Tuesday, July 12, 2005

Dave Matthews, Lite Beer and Wonder Bread

This is a story of a couple that straddled the apex of the statistical mean. They were average, encompassing the mode, median and all measures of central tendency. It is a story of Jen and her husband. His name escapes me because he lacked any definition that would lead my brain to link him and an associated moniker.

I remember that I knew them but I don't remember anything about them or what they looked like. I just remember that they existed. They befriended me during a transient career stop. We'd get a few beers now and then and bullshit about boring stuff, like the pictures in their cubicles or "We carry an intermediate amount of liability car insurance", etc.. Still, they didn't call me an idiot within the first few sessions so it was a major social integration for me.

However, after about the third or forth time we did something together I realized how boring they were. Their boringness came from their intense drive to endeavor in all that was easy, non-threatening and acceptable. Thinking was a challenge and they would constantly employ a similar panel of boring white middle-class friends to make decisions for them. Any hint of deviance from the center of the road was met with resistance. They sought, found, and reveled in Freedom from Choice.
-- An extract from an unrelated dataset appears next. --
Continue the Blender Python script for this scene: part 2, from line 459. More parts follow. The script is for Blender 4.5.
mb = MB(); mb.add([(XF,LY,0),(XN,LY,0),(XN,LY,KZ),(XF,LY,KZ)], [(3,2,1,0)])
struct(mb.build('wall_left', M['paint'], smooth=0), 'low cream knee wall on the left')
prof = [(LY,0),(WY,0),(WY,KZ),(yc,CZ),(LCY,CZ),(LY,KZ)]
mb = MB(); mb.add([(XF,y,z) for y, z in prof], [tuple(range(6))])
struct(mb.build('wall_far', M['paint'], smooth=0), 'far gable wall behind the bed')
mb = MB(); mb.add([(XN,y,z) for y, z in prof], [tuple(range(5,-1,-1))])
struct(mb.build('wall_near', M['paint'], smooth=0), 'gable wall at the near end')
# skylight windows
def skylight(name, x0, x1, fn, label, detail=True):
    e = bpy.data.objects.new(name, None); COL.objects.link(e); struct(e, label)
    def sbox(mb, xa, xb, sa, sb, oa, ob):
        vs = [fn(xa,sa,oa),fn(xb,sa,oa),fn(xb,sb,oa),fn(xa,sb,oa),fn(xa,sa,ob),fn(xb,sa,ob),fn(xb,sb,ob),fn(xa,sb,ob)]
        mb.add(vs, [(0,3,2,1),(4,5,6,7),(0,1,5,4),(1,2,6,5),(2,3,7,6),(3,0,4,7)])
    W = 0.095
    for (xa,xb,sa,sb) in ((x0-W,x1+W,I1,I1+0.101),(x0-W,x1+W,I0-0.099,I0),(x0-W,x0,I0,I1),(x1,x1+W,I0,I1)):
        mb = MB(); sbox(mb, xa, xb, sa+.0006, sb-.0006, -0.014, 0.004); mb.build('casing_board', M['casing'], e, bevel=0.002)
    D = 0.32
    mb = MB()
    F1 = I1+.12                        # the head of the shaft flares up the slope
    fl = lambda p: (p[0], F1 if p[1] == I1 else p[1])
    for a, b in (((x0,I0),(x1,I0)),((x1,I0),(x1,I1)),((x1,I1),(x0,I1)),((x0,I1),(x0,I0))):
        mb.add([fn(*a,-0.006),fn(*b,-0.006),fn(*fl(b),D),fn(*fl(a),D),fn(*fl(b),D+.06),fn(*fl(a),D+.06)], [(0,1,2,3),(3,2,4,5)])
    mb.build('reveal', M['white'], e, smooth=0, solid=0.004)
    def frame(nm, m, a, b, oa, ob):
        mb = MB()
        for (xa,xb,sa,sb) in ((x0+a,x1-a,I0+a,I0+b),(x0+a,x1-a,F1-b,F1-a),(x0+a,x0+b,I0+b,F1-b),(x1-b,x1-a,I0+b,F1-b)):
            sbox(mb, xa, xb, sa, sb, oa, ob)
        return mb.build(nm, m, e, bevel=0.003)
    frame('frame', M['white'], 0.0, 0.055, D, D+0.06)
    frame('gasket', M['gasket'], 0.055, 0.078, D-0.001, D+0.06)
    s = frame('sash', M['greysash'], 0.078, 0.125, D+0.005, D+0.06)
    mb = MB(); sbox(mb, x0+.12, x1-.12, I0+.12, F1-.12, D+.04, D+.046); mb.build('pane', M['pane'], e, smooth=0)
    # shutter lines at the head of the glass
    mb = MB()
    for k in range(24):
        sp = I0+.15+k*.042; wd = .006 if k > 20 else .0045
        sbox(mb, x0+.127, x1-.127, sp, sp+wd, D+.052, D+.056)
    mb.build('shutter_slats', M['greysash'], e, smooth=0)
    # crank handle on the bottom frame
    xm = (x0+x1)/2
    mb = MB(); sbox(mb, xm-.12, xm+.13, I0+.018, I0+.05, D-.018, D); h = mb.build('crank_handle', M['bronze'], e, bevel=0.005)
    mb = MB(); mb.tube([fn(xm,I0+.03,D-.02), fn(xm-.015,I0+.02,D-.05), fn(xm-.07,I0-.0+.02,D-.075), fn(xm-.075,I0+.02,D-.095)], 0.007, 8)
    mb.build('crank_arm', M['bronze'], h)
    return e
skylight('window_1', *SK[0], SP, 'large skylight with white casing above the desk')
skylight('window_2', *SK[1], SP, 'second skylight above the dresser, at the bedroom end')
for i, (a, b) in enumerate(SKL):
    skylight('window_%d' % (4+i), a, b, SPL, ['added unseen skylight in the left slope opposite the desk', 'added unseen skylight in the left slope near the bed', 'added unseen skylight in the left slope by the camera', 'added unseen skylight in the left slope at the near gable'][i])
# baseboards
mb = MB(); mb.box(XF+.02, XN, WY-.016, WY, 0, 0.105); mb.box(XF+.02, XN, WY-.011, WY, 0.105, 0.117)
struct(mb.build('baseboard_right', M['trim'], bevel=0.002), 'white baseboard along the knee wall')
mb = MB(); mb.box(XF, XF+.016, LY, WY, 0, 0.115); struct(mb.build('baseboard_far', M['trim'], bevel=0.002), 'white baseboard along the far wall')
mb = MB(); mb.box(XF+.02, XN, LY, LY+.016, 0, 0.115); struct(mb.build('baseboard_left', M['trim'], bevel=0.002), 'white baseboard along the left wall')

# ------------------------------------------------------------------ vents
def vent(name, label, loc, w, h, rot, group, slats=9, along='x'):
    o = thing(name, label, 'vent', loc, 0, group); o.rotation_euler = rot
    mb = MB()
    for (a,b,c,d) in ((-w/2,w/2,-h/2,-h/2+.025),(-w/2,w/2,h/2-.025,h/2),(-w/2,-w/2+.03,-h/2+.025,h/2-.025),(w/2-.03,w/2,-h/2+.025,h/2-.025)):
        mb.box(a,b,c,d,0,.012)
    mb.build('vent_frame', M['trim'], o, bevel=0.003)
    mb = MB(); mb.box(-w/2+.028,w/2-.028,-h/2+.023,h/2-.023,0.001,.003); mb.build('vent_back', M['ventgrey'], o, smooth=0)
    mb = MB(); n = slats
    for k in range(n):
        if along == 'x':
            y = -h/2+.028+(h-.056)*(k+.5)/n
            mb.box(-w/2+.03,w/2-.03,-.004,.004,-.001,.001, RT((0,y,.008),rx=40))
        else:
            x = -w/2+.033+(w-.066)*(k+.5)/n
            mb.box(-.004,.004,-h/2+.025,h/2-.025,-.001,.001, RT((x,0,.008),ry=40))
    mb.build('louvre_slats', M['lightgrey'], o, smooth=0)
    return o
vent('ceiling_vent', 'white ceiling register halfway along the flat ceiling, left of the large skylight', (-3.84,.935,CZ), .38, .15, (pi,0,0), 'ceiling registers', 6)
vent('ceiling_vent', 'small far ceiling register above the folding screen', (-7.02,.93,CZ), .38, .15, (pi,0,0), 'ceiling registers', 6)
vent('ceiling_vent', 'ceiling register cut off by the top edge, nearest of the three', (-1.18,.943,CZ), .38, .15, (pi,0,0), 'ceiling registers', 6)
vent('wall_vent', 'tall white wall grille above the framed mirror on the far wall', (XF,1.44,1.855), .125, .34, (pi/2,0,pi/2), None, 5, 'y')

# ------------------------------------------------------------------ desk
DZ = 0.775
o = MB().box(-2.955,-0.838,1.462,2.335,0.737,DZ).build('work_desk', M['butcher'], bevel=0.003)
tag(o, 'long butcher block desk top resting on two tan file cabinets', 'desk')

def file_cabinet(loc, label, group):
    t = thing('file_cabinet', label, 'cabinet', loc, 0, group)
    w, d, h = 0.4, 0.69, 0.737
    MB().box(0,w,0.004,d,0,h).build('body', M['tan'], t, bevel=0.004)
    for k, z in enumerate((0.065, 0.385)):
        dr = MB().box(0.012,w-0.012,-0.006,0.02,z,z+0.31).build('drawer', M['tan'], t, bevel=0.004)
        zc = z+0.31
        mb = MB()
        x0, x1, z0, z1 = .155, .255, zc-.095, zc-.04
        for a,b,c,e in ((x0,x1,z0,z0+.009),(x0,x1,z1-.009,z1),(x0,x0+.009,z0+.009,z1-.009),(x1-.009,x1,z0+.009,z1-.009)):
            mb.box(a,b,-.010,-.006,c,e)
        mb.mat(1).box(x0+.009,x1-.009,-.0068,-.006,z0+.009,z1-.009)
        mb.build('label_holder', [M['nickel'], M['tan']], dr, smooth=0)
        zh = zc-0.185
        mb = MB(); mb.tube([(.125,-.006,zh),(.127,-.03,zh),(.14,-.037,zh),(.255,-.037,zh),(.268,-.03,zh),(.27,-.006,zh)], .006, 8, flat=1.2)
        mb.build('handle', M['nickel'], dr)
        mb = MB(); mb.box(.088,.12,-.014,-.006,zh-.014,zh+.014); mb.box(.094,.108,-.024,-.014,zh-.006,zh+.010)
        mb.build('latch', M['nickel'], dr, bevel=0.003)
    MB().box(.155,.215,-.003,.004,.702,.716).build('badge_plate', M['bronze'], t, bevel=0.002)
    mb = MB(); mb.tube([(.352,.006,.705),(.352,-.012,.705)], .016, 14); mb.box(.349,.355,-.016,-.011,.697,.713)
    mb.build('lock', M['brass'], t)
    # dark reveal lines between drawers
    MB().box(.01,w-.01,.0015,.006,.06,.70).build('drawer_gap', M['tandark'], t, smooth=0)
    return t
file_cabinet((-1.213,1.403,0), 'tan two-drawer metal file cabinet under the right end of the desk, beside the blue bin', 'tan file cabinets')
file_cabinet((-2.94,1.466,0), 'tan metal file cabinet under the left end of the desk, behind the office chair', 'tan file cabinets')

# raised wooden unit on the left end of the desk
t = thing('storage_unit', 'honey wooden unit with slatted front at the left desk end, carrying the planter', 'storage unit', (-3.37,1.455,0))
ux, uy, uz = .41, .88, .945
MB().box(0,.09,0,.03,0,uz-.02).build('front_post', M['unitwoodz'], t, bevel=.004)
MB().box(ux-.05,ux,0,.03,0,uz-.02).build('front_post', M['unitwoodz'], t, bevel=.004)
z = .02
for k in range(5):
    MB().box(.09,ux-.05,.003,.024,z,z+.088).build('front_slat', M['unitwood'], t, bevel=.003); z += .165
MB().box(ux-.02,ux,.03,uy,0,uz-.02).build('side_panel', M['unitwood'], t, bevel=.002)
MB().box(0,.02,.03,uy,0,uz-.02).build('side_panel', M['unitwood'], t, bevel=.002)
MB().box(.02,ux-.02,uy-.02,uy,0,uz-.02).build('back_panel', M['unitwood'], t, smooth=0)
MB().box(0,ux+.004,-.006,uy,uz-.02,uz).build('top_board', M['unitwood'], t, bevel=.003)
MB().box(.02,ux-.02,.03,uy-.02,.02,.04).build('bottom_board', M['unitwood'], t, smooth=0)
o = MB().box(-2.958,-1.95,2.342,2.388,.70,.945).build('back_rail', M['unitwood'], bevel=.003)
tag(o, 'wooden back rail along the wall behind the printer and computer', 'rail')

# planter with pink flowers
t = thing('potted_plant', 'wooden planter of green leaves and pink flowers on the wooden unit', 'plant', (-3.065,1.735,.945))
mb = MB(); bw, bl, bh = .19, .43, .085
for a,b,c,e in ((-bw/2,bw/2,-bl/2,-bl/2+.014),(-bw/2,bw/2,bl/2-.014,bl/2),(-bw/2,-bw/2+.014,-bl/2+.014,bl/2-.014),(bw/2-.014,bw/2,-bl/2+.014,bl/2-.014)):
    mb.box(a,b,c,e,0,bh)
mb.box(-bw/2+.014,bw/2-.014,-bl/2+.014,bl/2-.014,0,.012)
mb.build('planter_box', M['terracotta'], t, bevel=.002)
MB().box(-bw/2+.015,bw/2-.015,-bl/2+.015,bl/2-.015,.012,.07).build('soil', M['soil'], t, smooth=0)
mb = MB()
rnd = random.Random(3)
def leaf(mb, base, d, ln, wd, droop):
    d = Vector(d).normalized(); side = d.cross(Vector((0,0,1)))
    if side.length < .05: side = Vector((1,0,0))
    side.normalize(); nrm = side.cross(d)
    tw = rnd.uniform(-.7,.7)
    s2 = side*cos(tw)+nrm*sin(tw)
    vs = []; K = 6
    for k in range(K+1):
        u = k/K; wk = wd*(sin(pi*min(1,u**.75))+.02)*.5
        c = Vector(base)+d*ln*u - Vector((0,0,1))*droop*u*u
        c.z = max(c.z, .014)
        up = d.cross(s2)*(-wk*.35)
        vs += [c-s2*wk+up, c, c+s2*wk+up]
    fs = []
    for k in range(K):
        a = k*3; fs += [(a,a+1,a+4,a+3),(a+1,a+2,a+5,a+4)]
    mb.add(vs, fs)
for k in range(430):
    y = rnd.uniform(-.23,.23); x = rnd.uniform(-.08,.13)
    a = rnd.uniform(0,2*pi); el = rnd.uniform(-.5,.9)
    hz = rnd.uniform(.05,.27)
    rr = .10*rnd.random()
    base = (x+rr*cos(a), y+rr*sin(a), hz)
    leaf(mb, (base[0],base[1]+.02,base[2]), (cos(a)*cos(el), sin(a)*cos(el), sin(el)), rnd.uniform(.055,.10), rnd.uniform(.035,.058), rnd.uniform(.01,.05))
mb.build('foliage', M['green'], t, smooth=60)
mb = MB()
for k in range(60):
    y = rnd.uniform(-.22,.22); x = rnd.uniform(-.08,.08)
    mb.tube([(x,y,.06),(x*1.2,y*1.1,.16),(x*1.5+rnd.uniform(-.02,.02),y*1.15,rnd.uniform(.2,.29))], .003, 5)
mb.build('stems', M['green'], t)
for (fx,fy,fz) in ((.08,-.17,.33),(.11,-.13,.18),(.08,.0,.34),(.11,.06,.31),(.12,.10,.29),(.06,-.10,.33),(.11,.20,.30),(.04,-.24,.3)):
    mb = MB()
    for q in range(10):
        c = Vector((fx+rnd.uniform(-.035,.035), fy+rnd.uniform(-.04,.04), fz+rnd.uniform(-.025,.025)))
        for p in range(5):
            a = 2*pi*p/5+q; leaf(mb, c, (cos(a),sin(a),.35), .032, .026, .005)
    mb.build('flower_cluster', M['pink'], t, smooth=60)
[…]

They were huge Jimmy Buffet fans, drank exclusively Miller Lite, drove a sensible beige car, and dressed like they fell out of a Dockers commercial. They didn't like things even the slightest bit spicy, food choices were predominantly beige. They were in the wake of the Joneses, floating helplessly in the slipstream of obsolescence just behind the cutting edge of societal evolution.

They were the embodyment of Peoria, IL, the statistical center, a telemarker's dream. They took umbrage to any suggestion of variance from simple thoughts and simple solutions. Hence, their politics were slightly to the right of center, they liked George W. Bush, but not for his ideas, rather for his simple, doofus approach. They nuzzled into the thin bosom of his non-challenging, comfy dullness that failed to challenge.

Joel! His name was Joel. A very median name.

They consistently picked the middle. Their tortured existence led them to buy mid-grade gasoline and they never ordered the small or large size. They had no opinions, and all potential decisions had to be first validated by a consensus of ordinarians, like, "Do you guys like Icehouse?" or "Should we buy the Nora Jones CD?". Middle. The only thing unusual about them was their extreme tendency to stick to the norm with amazing precision.

It became annoying. I'm exactly the opposite, out of the box, the anti-norm. It was only a few weeks of endless plays of Dave Matthews over cheese-sauce-covered nachos and Miller Lite that our oil-and-water friendship started to erode. I questioned why they felt "Blew out a flip-flop, stepped on a pop top" was the best lyric ever penned. They started to criticize my wild tendencies, my use of rational thought, my decision to not accept the status quo, my atypical career choice and nails-on-the-chalkboard lifestyle.

It ended when I gave them the finger, appropriately, the middle one.